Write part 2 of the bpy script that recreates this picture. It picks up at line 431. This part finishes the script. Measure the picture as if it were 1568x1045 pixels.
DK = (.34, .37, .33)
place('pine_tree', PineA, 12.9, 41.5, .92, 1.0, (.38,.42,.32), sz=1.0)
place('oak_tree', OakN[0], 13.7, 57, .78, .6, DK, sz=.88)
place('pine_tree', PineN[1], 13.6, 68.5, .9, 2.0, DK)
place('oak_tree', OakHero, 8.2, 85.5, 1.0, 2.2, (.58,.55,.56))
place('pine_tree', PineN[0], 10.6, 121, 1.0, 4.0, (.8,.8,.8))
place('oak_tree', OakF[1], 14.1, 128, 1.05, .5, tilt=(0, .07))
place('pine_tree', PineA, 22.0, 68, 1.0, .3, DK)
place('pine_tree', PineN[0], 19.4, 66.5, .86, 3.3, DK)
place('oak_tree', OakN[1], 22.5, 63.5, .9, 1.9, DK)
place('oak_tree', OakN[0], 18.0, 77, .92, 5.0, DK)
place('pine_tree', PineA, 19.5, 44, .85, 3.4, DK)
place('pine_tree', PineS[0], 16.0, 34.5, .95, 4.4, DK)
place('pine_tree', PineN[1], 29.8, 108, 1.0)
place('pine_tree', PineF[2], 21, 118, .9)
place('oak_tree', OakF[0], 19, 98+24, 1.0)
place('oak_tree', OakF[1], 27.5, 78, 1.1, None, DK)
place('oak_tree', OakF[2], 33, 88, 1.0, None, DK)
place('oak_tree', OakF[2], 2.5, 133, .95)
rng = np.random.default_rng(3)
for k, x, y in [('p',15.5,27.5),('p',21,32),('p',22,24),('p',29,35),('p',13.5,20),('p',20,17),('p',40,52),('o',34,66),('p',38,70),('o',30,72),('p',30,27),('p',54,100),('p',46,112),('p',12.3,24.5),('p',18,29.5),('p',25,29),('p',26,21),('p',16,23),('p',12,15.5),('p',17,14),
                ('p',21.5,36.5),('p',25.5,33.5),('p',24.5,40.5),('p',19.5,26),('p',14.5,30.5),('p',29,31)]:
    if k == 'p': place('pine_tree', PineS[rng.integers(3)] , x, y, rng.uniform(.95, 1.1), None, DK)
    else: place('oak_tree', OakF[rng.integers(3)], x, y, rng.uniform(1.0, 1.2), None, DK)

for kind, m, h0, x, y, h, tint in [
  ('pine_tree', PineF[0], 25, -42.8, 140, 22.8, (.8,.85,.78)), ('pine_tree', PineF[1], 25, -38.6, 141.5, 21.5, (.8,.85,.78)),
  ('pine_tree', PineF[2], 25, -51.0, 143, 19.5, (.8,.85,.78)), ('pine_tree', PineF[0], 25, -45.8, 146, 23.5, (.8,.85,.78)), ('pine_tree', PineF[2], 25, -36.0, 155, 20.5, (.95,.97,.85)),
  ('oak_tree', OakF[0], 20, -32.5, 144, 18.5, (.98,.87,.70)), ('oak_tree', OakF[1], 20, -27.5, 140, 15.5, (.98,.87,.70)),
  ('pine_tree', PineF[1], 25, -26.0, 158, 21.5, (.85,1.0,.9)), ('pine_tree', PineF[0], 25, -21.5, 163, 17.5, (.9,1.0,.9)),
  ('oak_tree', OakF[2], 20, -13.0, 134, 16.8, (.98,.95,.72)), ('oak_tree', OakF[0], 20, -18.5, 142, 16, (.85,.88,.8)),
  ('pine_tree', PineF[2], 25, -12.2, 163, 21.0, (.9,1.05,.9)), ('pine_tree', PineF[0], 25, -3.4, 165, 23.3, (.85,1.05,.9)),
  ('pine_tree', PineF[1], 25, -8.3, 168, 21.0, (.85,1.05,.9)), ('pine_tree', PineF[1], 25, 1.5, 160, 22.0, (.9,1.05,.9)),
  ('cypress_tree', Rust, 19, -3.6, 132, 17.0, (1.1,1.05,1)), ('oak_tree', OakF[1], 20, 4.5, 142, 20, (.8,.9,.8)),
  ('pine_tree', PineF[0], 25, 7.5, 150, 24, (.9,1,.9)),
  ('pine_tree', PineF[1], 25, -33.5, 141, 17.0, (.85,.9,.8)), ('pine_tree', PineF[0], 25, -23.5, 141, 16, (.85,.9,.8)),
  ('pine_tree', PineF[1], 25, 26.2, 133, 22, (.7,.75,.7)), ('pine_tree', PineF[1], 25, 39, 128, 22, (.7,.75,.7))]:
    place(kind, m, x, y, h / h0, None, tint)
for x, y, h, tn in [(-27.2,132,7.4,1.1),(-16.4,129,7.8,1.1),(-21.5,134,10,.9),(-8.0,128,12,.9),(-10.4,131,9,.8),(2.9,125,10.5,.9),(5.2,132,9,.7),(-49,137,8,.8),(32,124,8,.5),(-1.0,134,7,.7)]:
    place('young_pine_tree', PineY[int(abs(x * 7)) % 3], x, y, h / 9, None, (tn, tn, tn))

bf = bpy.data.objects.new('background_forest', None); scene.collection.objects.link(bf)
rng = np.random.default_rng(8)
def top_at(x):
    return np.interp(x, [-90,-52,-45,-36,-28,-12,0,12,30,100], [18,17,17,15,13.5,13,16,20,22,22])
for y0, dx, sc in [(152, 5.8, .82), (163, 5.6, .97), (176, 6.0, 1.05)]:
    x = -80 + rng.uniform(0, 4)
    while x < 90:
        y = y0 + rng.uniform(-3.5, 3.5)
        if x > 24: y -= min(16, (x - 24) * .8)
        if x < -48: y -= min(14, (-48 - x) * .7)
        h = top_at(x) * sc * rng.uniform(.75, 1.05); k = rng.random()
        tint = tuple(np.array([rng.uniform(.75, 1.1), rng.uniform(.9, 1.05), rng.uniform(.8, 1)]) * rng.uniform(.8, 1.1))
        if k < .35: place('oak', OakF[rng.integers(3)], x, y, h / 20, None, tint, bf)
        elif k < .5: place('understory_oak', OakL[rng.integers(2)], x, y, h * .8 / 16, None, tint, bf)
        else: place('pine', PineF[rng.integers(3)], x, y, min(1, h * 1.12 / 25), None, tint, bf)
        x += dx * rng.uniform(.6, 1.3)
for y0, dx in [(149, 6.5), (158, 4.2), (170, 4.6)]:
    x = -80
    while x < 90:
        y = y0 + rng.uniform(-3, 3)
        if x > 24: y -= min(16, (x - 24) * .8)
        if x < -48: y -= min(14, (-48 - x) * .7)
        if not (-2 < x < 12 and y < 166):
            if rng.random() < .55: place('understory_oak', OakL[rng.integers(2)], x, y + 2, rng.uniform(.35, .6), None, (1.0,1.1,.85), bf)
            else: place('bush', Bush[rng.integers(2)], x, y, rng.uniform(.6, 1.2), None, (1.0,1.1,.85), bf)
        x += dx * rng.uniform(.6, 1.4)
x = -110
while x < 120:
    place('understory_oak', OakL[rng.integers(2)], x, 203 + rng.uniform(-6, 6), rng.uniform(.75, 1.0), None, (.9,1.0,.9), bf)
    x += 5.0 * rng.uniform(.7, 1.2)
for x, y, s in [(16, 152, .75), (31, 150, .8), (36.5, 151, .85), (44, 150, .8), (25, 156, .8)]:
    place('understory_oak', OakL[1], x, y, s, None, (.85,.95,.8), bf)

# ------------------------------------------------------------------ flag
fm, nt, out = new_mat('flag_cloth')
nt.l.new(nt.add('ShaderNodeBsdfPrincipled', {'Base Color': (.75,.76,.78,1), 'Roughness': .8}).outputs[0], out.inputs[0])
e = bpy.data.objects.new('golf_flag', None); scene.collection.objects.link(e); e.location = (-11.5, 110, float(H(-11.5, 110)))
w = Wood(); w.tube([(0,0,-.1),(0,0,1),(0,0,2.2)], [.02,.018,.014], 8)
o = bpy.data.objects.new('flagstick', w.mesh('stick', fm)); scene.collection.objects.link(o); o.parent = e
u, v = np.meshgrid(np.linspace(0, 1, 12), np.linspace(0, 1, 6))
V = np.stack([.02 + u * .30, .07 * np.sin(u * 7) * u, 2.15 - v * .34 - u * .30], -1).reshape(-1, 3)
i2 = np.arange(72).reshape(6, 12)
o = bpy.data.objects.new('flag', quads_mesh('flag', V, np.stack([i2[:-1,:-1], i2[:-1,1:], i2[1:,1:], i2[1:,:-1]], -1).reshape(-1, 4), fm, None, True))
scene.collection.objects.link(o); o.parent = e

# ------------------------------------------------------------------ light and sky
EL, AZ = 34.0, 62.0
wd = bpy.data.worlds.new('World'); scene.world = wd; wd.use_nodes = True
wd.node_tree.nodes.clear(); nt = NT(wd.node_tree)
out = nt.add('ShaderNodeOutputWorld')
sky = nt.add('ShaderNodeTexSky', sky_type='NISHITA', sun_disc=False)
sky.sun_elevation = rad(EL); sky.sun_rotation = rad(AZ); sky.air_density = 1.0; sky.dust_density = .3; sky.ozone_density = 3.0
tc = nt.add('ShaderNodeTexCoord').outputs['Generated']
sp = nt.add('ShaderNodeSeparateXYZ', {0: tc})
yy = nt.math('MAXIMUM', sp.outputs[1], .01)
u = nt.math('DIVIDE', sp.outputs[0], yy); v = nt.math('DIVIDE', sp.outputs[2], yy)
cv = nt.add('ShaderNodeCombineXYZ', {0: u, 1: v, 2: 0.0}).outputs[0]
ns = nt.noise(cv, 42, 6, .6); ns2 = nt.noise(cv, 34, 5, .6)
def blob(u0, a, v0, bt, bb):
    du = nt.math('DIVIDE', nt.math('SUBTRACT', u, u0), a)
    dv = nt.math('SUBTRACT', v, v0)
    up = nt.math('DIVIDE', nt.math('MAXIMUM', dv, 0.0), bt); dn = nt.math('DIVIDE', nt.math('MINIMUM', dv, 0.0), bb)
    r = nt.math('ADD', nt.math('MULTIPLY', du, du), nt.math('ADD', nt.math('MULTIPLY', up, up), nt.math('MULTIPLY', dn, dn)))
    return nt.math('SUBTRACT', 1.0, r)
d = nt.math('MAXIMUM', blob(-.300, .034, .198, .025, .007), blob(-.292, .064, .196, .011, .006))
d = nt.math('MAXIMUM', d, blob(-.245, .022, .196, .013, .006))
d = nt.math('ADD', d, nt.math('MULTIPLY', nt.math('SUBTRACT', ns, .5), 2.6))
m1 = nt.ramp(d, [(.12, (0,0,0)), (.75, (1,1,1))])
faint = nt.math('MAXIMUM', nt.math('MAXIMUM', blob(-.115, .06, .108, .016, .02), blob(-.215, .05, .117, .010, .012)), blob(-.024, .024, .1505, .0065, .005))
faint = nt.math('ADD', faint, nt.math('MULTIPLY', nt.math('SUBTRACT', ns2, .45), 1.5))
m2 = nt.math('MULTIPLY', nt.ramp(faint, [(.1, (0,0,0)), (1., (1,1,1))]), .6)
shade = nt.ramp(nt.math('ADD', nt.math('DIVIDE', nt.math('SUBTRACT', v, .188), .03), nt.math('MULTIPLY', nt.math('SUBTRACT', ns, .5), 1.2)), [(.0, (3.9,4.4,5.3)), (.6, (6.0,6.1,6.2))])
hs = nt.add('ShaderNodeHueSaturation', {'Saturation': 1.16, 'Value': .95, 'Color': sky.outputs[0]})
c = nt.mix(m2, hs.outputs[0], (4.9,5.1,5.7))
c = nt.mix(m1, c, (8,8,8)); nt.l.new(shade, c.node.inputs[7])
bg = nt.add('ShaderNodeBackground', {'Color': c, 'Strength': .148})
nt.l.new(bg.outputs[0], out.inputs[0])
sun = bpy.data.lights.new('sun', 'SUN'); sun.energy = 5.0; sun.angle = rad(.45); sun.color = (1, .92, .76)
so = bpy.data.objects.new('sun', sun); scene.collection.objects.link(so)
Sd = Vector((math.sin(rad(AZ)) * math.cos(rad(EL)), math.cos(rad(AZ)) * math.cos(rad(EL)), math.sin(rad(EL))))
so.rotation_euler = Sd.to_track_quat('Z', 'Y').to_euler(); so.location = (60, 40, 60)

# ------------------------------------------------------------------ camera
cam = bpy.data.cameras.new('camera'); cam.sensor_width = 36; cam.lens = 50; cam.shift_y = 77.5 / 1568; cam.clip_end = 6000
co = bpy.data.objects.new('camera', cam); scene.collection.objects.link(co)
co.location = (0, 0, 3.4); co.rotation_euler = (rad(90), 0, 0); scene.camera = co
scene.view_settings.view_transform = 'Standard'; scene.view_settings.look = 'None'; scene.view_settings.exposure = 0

··········

■ WORK INSTRUCTIONS ■
From the line that contains "if k == 'p': place('pine_tree', PineS[rng.integers(3)]" through the line that contains "1.2), None, DK)", reproduce every line exactly, both end lines included.

■ RESULT OF THE EXERCISE ■
    if k == 'p': place('pine_tree', PineS[rng.integers(3)] , x, y, rng.uniform(.95, 1.1), None, DK)
    else: place('oak_tree', OakF[rng.integers(3)], x, y, rng.uniform(1.0, 1.2), None, DK)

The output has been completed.